Monday, March 3, 2008

The 10 Freelance Commandments #10. Make Your Money on the Comeback...

The 10 Freelance Commandments. Everyone has their own set, we'll be exploring mine. Some of these you may have heard before, others I hope you'll be hipped to like that fab new restaurant.

10. Make Your Money on the Comeback.

I recently said this to a client during our first meeting to discuss a project. Normally I don't use language often used in teaching the drug trade, but this client was very cool and caught the joke.

Usually, I charge a consultation fee, however, I let that one slide because I could tell she was a bit tentative and I was confident in my ability to wow her with my ideas for the project. I knew she would be ripe to sign with me and that's what happened.

Sometimes new clients are a little unsure of their need for your services, so you tease them with the first hour consultation. Let them take in your ideas, allow them to enjoy the sensation, dream about what your services can do for them and leave them excited for more. And they'll want to see more.

Depending on the service you offer give them a little luscious sample: like a synopsis of an article with a fantastic lead, or a 100 word blog, a revision of a small section of their Web site. This isn't free work, it's a sample, you know I really don't believe in working for free.

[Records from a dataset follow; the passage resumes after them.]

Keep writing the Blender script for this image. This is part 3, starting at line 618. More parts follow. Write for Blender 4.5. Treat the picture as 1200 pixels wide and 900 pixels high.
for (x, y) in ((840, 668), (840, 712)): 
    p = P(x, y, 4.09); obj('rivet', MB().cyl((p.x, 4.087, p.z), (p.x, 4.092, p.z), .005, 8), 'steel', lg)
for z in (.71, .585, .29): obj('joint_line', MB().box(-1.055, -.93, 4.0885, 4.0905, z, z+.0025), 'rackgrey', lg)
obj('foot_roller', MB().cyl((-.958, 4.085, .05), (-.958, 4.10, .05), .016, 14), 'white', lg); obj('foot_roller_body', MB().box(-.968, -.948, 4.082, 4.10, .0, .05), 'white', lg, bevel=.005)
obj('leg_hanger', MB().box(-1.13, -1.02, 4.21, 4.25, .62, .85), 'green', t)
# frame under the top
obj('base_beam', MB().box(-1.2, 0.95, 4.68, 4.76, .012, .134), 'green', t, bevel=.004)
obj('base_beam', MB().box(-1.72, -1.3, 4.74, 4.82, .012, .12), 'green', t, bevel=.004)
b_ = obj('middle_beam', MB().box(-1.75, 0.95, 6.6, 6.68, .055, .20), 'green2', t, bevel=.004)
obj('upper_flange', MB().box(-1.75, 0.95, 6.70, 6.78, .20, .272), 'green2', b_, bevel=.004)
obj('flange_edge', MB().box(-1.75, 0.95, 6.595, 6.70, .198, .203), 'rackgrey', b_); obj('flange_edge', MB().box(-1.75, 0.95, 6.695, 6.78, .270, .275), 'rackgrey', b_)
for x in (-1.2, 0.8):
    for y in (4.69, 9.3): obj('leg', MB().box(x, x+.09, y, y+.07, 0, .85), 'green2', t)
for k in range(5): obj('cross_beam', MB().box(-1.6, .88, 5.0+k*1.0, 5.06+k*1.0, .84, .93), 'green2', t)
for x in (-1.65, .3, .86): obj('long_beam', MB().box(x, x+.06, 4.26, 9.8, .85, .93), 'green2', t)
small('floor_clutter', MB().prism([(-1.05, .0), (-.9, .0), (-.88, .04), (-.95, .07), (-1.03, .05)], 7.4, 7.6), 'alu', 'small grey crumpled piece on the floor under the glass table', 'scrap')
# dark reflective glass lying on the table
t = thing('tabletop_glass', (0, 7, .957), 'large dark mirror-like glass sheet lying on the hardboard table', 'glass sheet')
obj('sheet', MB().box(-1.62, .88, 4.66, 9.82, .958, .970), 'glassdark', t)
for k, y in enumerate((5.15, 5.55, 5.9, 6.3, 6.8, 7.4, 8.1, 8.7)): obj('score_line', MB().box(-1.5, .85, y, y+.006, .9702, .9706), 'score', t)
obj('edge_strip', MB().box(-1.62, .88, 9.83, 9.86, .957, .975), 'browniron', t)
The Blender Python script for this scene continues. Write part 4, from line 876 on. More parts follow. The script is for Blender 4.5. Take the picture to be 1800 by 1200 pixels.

Then, we they want to meet further, want an outline of the project, want to see more - you charge your normal consultation and writing fees. Make your money on the comeback.

When they come to you with another project, you are making your money on the comeback.

When you get a referral from a hooked client, you are making your money on the comeback.

One thing to remember is you don't have to do this with every client. Actually, I recommend you don't. Otherwise you may find yourself in an endless cycle of meetings that don't result in actual paid work. This is just for those interested, but just need that extra little push in the right direction

1 comment:

Amy said...

I like that phrase, although I've never heard it applied to freelance writing. Definitely true though.